Give the records back in full, exactly as they read.

- Data shown -

-=-=-

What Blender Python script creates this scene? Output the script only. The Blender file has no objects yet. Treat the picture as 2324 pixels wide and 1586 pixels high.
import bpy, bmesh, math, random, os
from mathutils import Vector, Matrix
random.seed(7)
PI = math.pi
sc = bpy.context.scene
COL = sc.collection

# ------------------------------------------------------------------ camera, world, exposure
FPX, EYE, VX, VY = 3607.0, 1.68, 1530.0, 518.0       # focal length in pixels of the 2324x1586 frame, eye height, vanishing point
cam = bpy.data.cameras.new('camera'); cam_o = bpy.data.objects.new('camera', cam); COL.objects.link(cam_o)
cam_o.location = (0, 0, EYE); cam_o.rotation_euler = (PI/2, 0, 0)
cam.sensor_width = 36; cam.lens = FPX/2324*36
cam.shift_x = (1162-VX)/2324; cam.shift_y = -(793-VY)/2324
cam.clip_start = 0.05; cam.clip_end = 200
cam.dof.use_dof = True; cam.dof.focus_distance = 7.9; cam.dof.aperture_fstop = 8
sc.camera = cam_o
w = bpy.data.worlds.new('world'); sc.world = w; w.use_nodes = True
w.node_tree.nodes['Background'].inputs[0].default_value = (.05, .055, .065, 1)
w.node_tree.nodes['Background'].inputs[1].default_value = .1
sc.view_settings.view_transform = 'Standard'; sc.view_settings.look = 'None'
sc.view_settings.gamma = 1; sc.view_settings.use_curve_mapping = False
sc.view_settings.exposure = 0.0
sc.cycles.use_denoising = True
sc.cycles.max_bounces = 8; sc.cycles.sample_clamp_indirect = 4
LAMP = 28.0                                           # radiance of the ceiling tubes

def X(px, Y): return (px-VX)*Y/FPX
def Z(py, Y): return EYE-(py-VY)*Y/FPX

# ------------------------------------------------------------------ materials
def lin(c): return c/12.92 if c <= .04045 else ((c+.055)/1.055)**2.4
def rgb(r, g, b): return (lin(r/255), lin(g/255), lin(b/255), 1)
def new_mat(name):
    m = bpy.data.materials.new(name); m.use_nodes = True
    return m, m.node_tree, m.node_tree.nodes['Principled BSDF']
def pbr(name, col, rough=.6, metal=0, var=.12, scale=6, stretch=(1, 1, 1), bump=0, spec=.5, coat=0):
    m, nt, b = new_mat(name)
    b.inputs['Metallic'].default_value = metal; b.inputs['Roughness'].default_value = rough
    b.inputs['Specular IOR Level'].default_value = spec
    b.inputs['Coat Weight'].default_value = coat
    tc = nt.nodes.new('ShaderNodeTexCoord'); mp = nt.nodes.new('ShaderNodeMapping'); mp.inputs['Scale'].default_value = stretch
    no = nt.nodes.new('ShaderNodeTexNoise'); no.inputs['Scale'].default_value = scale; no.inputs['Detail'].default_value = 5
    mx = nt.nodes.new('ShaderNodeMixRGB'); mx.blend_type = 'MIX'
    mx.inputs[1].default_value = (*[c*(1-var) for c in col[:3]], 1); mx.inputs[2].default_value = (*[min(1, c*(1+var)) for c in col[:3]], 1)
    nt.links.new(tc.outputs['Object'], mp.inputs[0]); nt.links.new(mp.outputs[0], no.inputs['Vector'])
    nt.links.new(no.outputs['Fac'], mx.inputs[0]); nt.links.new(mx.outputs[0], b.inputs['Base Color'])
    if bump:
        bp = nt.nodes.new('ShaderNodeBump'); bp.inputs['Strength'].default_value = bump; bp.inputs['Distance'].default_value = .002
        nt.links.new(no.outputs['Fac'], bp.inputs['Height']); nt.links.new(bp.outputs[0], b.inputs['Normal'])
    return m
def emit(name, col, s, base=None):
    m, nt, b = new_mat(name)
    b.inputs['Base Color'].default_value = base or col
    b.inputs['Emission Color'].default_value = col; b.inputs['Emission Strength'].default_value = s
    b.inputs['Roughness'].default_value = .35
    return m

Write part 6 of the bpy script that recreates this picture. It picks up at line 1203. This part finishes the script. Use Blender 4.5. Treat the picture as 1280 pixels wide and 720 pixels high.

-=-=-

- Worked solution -
What Blender Python script creates this scene? Output the script only. The Blender file has no objects yet. Treat the picture as 2324 pixels wide and 1586 pixels high.
import bpy, bmesh, math, random, os
from mathutils import Vector, Matrix
random.seed(7)
PI = math.pi
sc = bpy.context.scene
COL = sc.collection

# ------------------------------------------------------------------ camera, world, exposure
FPX, EYE, VX, VY = 3607.0, 1.68, 1530.0, 518.0       # focal length in pixels of the 2324x1586 frame, eye height, vanishing point
cam = bpy.data.cameras.new('camera'); cam_o = bpy.data.objects.new('camera', cam); COL.objects.link(cam_o)
cam_o.location = (0, 0, EYE); cam_o.rotation_euler = (PI/2, 0, 0)
cam.sensor_width = 36; cam.lens = FPX/2324*36
cam.shift_x = (1162-VX)/2324; cam.shift_y = -(793-VY)/2324
cam.clip_start = 0.05; cam.clip_end = 200
cam.dof.use_dof = True; cam.dof.focus_distance = 7.9; cam.dof.aperture_fstop = 8
sc.camera = cam_o
w = bpy.data.worlds.new('world'); sc.world = w; w.use_nodes = True
w.node_tree.nodes['Background'].inputs[0].default_value = (.05, .055, .065, 1)
w.node_tree.nodes['Background'].inputs[1].default_value = .1
sc.view_settings.view_transform = 'Standard'; sc.view_settings.look = 'None'
sc.view_settings.gamma = 1; sc.view_settings.use_curve_mapping = False
sc.view_settings.exposure = 0.0
sc.cycles.use_denoising = True
sc.cycles.max_bounces = 8; sc.cycles.sample_clamp_indirect = 4
LAMP = 28.0                                           # radiance of the ceiling tubes

def X(px, Y): return (px-VX)*Y/FPX
def Z(py, Y): return EYE-(py-VY)*Y/FPX

# ------------------------------------------------------------------ materials
def lin(c): return c/12.92 if c <= .04045 else ((c+.055)/1.055)**2.4
def rgb(r, g, b): return (lin(r/255), lin(g/255), lin(b/255), 1)
def new_mat(name):
    m = bpy.data.materials.new(name); m.use_nodes = True
    return m, m.node_tree, m.node_tree.nodes['Principled BSDF']
def pbr(name, col, rough=.6, metal=0, var=.12, scale=6, stretch=(1, 1, 1), bump=0, spec=.5, coat=0):
    m, nt, b = new_mat(name)
    b.inputs['Metallic'].default_value = metal; b.inputs['Roughness'].default_value = rough
    b.inputs['Specular IOR Level'].default_value = spec
    b.inputs['Coat Weight'].default_value = coat
    tc = nt.nodes.new('ShaderNodeTexCoord'); mp = nt.nodes.new('ShaderNodeMapping'); mp.inputs['Scale'].default_value = stretch
    no = nt.nodes.new('ShaderNodeTexNoise'); no.inputs['Scale'].default_value = scale; no.inputs['Detail'].default_value = 5
    mx = nt.nodes.new('ShaderNodeMixRGB'); mx.blend_type = 'MIX'
    mx.inputs[1].default_value = (*[c*(1-var) for c in col[:3]], 1); mx.inputs[2].default_value = (*[min(1, c*(1+var)) for c in col[:3]], 1)
    nt.links.new(tc.outputs['Object'], mp.inputs[0]); nt.links.new(mp.outputs[0], no.inputs['Vector'])
    nt.links.new(no.outputs['Fac'], mx.inputs[0]); nt.links.new(mx.outputs[0], b.inputs['Base Color'])
    if bump:
        bp = nt.nodes.new('ShaderNodeBump'); bp.inputs['Strength'].default_value = bump; bp.inputs['Distance'].default_value = .002
        nt.links.new(no.outputs['Fac'], bp.inputs['Height']); nt.links.new(bp.outputs[0], b.inputs['Normal'])
    return m
def emit(name, col, s, base=None):
    m, nt, b = new_mat(name)
    b.inputs['Base Color'].default_value = base or col
    b.inputs['Emission Color'].default_value = col; b.inputs['Emission Strength'].default_value = s
    b.inputs['Roughness'].default_value = .35
    return m

Write part 6 of the bpy script that recreates this picture. It picks up at line 1203. This part finishes the script. Use Blender 4.5. Treat the picture as 1280 pixels wide and 720 pixels high.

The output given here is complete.